The sun set on Week 16 with two former colleagues in very different places, and it's driving Tampa Bay Buccaneers fans crazy.
Todd Bowles and the Buccaneers prepared for a restless night after losing to the Panthers in a game that cost them a spot in the playoff picture. It's a loss that pretty much seals Bowles' future as head coach. Meanwhile, Liam Coen and the Jaguars celebrated a signature victory over the Broncos, a win that could propel them to the No. 1 seed in the AFC. He has completely changed the culture in Jacksonville and ushered in a career-changing turnaround for Trevor Lawrence; aside from what Ben Johnson has done with the Bears, nobody's position is envied more right now than the Jaguars.
All of this is an extra twist of the knife for Bucs fans. It's one thing to see another team having the sort of success the Jags are, but it's another to have been so close to having that yourself but letting it get out the door.
The Buccaneers should have fired Bowles to hire Liam Coen is a common refrain as fans sift through the rubble of Tampa Bay's season, but while it might feel like a simple solution it's not quite that easy.
It's pointless revisionist history to get upset the Buccaneers didn't hire Liam Coen as head coach
The juxtaposition of Tampa Bay's failure and Coen's success has amplified much of the frustration aimed at Bowles. It's undeniable that the Bucs have massively underperformed this season, and much of that falls at the feet of a head coach whose leadership has seemingly gone stale.
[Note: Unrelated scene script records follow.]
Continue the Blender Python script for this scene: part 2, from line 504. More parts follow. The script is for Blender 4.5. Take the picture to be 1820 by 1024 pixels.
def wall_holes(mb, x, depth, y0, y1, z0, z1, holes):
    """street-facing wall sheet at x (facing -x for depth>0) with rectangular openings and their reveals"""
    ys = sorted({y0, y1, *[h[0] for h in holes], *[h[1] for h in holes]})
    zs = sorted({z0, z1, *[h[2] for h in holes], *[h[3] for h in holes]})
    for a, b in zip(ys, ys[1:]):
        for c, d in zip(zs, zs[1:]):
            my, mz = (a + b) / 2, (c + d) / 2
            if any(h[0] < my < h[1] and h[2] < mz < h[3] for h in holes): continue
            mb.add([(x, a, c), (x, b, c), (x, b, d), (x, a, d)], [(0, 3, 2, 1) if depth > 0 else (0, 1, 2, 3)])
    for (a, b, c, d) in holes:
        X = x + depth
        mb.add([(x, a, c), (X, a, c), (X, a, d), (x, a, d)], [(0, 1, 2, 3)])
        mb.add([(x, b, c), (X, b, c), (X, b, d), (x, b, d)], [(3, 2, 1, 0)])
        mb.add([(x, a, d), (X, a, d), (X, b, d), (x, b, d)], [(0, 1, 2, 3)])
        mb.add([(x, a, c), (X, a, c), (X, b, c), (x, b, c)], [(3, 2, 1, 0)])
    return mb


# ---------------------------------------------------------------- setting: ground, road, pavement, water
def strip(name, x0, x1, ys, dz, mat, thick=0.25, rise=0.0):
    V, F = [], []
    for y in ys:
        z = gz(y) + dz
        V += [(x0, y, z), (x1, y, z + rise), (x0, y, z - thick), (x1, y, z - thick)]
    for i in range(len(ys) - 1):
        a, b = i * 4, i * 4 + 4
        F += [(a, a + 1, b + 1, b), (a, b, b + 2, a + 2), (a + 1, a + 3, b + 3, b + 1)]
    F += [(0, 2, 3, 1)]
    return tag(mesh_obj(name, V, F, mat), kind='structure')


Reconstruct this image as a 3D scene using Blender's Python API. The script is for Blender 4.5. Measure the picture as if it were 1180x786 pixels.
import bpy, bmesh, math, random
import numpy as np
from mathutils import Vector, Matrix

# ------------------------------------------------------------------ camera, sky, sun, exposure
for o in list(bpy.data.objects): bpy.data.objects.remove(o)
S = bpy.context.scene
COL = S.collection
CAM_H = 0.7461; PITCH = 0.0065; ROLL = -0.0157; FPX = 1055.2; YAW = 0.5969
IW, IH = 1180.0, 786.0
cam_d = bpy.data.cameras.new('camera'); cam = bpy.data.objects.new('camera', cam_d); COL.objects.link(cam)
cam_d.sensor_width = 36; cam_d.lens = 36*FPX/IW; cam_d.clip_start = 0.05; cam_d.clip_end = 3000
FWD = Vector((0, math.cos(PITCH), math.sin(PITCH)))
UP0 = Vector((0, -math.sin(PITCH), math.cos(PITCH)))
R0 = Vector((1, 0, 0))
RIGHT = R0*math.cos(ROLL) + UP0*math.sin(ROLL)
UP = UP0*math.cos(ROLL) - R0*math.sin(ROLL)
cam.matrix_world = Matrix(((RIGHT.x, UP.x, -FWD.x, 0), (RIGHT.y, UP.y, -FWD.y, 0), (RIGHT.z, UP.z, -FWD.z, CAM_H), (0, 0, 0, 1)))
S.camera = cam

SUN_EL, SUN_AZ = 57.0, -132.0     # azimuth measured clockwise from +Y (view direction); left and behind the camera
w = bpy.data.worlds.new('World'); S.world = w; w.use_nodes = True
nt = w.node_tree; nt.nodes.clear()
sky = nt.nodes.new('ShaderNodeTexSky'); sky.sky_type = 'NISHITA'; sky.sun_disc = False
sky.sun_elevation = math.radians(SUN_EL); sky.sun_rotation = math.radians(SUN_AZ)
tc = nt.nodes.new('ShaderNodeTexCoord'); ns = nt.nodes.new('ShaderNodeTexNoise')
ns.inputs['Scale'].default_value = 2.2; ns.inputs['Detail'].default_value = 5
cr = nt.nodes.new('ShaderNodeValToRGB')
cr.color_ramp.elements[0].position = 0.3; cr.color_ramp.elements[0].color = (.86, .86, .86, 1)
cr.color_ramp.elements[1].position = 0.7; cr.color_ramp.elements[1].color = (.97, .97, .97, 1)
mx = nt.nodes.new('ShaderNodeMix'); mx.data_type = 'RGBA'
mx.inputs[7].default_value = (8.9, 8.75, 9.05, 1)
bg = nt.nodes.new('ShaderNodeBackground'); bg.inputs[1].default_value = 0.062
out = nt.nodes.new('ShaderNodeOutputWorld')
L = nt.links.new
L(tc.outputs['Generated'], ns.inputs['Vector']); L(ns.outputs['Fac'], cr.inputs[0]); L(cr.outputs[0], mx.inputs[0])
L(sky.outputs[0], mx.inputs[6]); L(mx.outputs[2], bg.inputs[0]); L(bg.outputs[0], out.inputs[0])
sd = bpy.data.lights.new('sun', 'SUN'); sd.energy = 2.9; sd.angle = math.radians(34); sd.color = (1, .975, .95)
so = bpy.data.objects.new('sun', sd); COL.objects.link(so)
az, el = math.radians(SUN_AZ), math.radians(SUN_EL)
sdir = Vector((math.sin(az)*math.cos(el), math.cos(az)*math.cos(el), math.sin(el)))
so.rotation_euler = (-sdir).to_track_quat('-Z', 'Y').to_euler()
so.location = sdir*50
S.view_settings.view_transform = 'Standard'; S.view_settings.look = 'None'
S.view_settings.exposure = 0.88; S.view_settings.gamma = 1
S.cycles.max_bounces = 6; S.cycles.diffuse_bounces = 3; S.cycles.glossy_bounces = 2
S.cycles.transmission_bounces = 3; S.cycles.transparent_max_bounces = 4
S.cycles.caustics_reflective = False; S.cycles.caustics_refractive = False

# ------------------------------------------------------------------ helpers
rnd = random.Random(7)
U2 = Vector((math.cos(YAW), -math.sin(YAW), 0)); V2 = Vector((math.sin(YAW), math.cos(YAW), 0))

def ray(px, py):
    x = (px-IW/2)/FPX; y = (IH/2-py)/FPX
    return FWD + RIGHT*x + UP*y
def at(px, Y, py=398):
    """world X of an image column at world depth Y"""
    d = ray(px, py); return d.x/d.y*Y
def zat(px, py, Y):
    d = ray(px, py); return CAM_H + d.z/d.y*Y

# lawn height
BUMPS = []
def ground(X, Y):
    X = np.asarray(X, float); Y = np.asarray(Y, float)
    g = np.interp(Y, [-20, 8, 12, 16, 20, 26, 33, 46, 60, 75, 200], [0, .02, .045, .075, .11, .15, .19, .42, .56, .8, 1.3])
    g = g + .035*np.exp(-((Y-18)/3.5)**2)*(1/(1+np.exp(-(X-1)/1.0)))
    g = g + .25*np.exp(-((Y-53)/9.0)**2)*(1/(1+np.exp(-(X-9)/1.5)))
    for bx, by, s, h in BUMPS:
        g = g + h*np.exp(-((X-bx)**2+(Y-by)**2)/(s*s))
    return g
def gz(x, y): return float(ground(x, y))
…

Where the Bucs were able to pull themselves out of back-to-back midseason slumps, it feels as though things have finally run their course. Change is going to come, and it will be much-needed, but it's revisionist history to suggest this season was even remotely close to being one in which Liam Coen was the head coach.
Rewind the tape back to February, when Bucs fans everywhere were united against Coen for the way he chose to leave the team. It was one of the snakiest moves anyone in the league had ever seen, with Adam Schefter reporting at the time that he'd never seen a team as angry as the Bucs were over the way Coen handled the situation.
That's what the sentiment was at the time, and it's only now that Coen has found success and essentially gotten the last laugh -- against the backdrop of the Bucs cratering -- that feelings have changed.
There are a few massive flaws in this logic, though.
For starters, even if the Bucs had pushed Bowles out for Coen it doesn't solve the absolutely massive injury variable. Coen is a brilliant offensive mind, but even he'd have a hard time running an offense the way he wants to with key pieces like Mike Evans, Chris Godwin, and Bucky Irving all missing.
Just because he'd head coach doesn't magically mean none of those guys get injured, or the team magically overcomes them more than they did.
Perhaps the biggest flaw in this logic is at the root. The Bucs did try to keep Coen and had an agreement to make him the highest-paid coordinator in NFL history. It felt like a perfect succession plan: Bowles coaches one more year before handing the reins over to Coen who would have spent another year fine tuning a league-leading offense. In this world, it's hard to not envision decision-makers in Tampa seeing it end with another Super Bowl title, while Bowles, Lavonte David, and other veterans retired on top.
The only problem was that Coen didn't want to wait that long and took a head coaching job ahead of schedule. A lot of that falls on the Bucs, who got high out of their minds on their own supply and assumed the franchise was an offensive coordinator factory — a lesson everyone learned the hard way.
Liam Coen is a Coach of the Year candidate, but he ghosted the Bucs after they offered him a record-breaking sum to stay, and he took another job. If we're following the logic that the Bucs should have fired Bowles to keep Coen, then should the Lions -- another team that took a significant step backward this year -- have fired Dan Campbell to keep Ben Johnson?
The would have/should have game is a dangerous one to play because it's easy to get lost. Of course the Bucs offense would have been better with Coen but the front office got overly confident that it was the system and not the man who was creating success.
Who can blame them? Dave Canales earned a head coaching job and was replaced by Liam Coen who did even better than him. The big gamble was that the Bucs could do it again, but that bet lost.
It's perfectly fine to be upset about what could have been, but once you start picking at that thread it never stops unspooling. The temporary relief of revising history might feel good but it distracts from the reality that needs to be dealt with, one in which the Bucs were a year too early on needing the head coach they wanted and now need to make sure they find the right one so we don't end up doing this all again sooner than anyone wants.